Since the OECD has implemented PISA (Program for International Student Assessment) in 2000s, Finland and Korea became well-known as their superior academic achievements and competitive educational systems. However, are Finnish and Korean students, who have maintained top level on PISA for the last decade, happy? How is the students’ quality of school life in these two highly rated nations in education?
According to PISA 2012 student questionnaire, only 60% of Korean and 67% of Finnish adolescents were revealed to feel happy at school (cf. OECD average: 80%). Similarly, only 65% of Korean and 72% of Finnish 15 year-olds appeared to be satisfied with their school life (cf. OECD mean: 77%) (OECD, 2013). Not only PISA 2012 but also several previous studies indicate that Korean students remained in the lowest level on affective domains; these results clearly show serious disparity between their academic achievements and happiness (satisfaction) at school (Kye et al., 2001; Park et al., 2010; Yoon, 2012).
It was also found that Finnish students showed low school satisfaction even though their general happiness and other subjective happiness were high (Park et al., 2010, p.148). In particular, some students seem to have relatively negative perceptions on their relationships with teachers compared to the other Nordic countries (Linnakylä and Malin, 2008; cf. Carlgren et al., 2006; Simola, 2005).
As John Dewey asserted, a school is a social place where students learn and share knowledge and construct experience. It is also a space where students experience their current life as a whole, not the place where they prepare only for the future (Dewey, 1897). In this sense, a school would influence the quality of student’s life significantly as much important as home, therefore students’ school life should be happy, satisfactory and meaningful.
Linnakylä (1996) defined ‘quality of school life (QSL)’ as students’ general well-being and satisfaction from the point of view of their positive and negative experiences, particularly in typical activities of school. In her study, QSL was categorized by six domains: general satisfaction, teacher–student relations, status in the class, identity in class, achievement and opportunity, and negative affect (p. 73).
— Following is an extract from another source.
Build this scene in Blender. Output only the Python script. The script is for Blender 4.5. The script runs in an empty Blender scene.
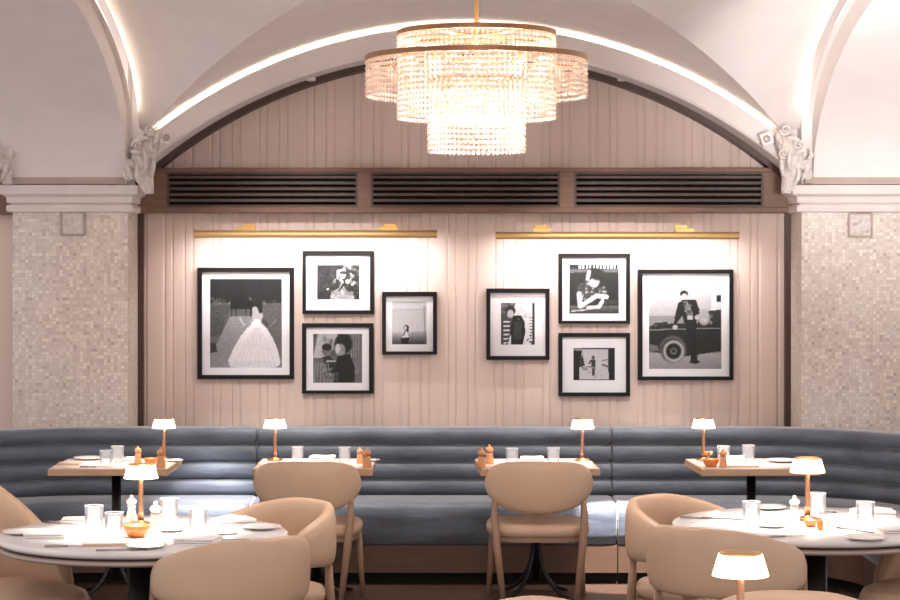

In Korean research, ‘school life satisfaction’ and ‘school satisfaction’ have been used more commonly than QSL. Hwang (2005) utilized Huebner’s definition of school satisfaction, which refers to cognitive and emotional evaluation on the general satisfaction which students feel about experience during school life (p. 7).
In spite of common factors between Korean and Finnish educational systems such as 9-years’ compulsory education and track system starting at upper secondary level, they are still based on different political and social contexts: majoritarianism and market-based selective welfare vs. proportional representation and democracy universal welfare (Jang & Jeong, 2011). Thus, it would be interesting and meaningful to compare QSL based on different educational systems and social contexts.
Based on this background, this study will compare and analyze quality of school life of Korean and Finnish adolescents. Secondly, it will also identify and illuminate events and/or factors that influence the quality of students’ school life. By doing so, this research aims at suggesting implications on current process of Korean educational innovation related to quality of school life of students, also on Finnish education as well.
The preliminary research questions are as follows.
1. How do Korean and Finnish adolescents (6th and 8th graders) experience QSL and how is QSL different according to the two social contexts?
2. What are significant factors influencing QSL and how are the factors related to QSL?
3. What are the implications of QSL on the current process of the Korean educational innovation and Finnish education?